Dominique Aegerter est en proie à des sentiments mitigés au sortir d'une saison qui l'a vu décrocher le titre mondial de Supersport et briller en MotoE. Ces performances n'ont cependant pas suffi à le propulser dans une catégorie supérieure.
Antichambre du Superbike (SBK), avec des motos proches des modèles de série destinés au grand public, le Supersport est le théâtre d'un Championnat organisé sur les mêmes circuits et durant les mêmes week-ends que le SBK.
Sacré champion du monde deux courses avant la fin de la saison, Aegerter (31 ans) espérait que ce titre en Supersport lui permettrait d'accéder à la catégorie supérieure ou de retrouver un guidon en Moto2, dans le championnat de vitesse sur lequel il avait fêté un succès en 2014, au GP d'Allemagne.
Etre Suisse, un handicap
Il n'en a rien été. Et pourtant, en parallèle à ses exploits en Supersport, le Bernois a aussi été à deux doigts de devenir champion du monde en MotoE. Seule une pénalité très controversée de 38 secondes lors de l'ultime manche l'en a empêché.

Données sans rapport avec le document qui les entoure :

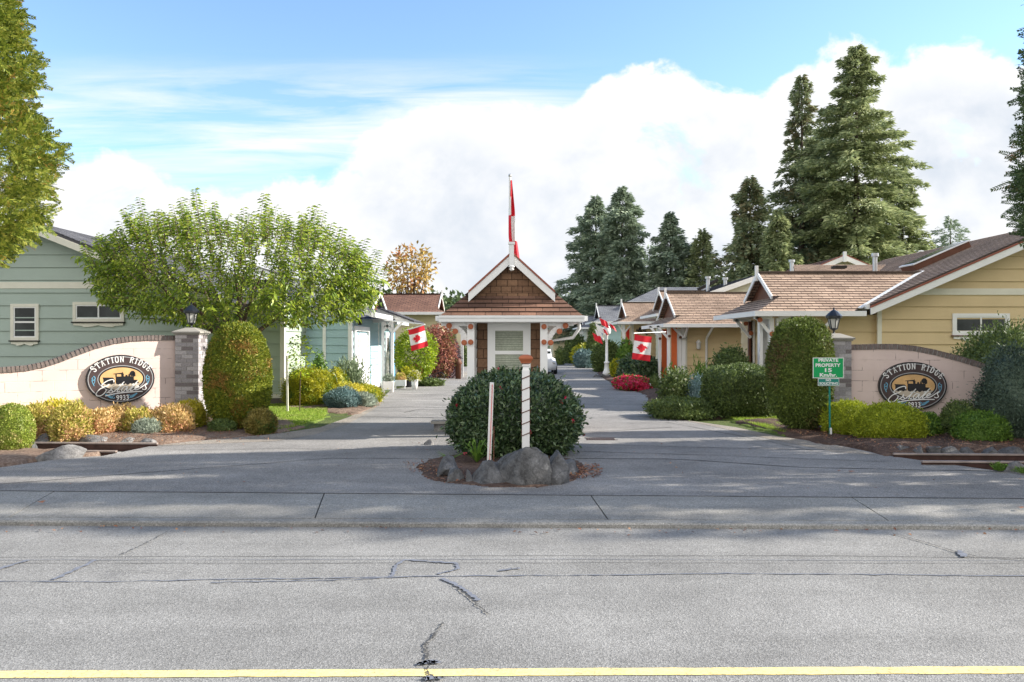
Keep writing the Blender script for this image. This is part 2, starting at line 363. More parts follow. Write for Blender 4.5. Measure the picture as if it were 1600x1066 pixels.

Alors, pourquoi Aegerter n'a-t-il pas été promu? «Tout d'abord, je suis heureux d'avoir obtenu un nouveau contrat avec mon team néerlandais Ten Kate (sur Yamaha RG) pour la prochaine saison en Supersport. Mais c'est vrai que j'espérais plus. Avoir réussi une super saison sans obtenir la reconnaissance dans les médias, qui n'en ont pratiquement pas parlé, représente une grande déception. Cela a touché mon ego et mes fans. Je m'attendais aussi à pouvoir revenir en Moto2 ou obtenir un guidon dans une équipe d'usine en Superbike.»
Interrogé sur les raisons de cette non-promotion, Aegerter pointe... son passeport helvétique. «La Suisse n'est guère intéressante pour le sport motorisé. Le marché est petit, nous n'avons pas de circuit, les sponsors ne se bousculent pas. Et pour la Moto2, mon âge a sans doute été un handicap, d'autant que j'ai déjà roulé dix ans dans cette catégorie. En Superbike en revanche, on trouve des coureurs de 34 ou 35 ans. On ne m'a pas donné ma chance.»
Reconnaissant envers Lüthi
Concernant son avenir en MotoE, Aegerter veut se donner encore un peu de temps pour décider s'il continuera à s'aligner dans cette catégorie, en plus du Supersport. Quatorze courses réparties sur sept week-ends sont inscrites au calendrier, toutes en Europe. Il conviendra de voir si c'est compatible.
A 31 ans, Aegerter vit chez ses parents, dans la maison familiale à Rohrbach. «Tout tourne autour du sport dans la famille. Les courses, la moto, la recherche de sponsors meublent nos discussions», explique-t-il. «J'ai bien gagné ma vie en Moto2, mais il y a aussi eu des moments où je n'aurais pas pu me payer de logement», a-t-il ajouté.
Interrogé sur une éventuelle jalousie envers Thomas Lüthi, Dominique Aegerter assure ne nourrir aucun sentiment de ce genre. Au contraire. «Je suis très content qu'il ait eu autant de succès. Sinon, en tant que pilote suisse, j'aurais rencontré encore plus de difficultés. Tom a fait vivre notre sport en Suisse et est à l'origine des retransmissions télévisées de moto. J'ai pu progresser dans son sillage.»
Aegerter assure que sa motivation est intacte. «L'adrénaline, la sensation de vitesse, vouloir être encore le meilleur, c'est ce que je recherche.»